Less work means 'better future'

A shorter working week would improve quality of life, a report has claimed
12 April 2012

A major shift away from the UK's culture of long working hours is "inevitable", a report calling for a radical rethink of working arrangements has claimed.

The new economics foundation think tank said that many people were now working longer hours than 30 years ago, even though unemployment stands at 2.5 million.

It added that forces pushing the UK towards a shorter working week included lasting damage to the economy caused by the banking crisis, an increasingly divided society with too much overwork and too much unemployment and an urgent need for deep cuts in environmentally damaging over-consumption.

"So many of us live to work, work to earn, and earn to consume, and our consumption habits are squandering the earth's natural resources", said Anna Coote, co-author of the report, 21 Hours.

She added: "Spending less time in paid work could help us to break this pattern.

"We'd have more time to be better parents, better citizens, better carers and better neighbours.

"We could even become better employees - less stressed, more in control, happier in our jobs and more productive.
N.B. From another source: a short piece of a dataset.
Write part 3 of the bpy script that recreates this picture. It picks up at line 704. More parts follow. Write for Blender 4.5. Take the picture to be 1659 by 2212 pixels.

It is time to break the power of the old industrial clock, take back our lives and work for a sustainable future."

Andrew Simms, nef policy director, said: "The last two years revealed many to be consuming well beyond our economic means and beyond the limits of the natural environment, yet in ways that also fail to improve our wellbeing.

"Meanwhile many others suffer poverty and hunger. Our research shows that moving to a shorter working week could be the only way left untried to square this seemingly impossible circle.

"A cultural shift will throw up real challenges, but there could also be massive benefits for our economy, our quality of life and our planet. After all, hands up who wouldn't like a four day weekend?"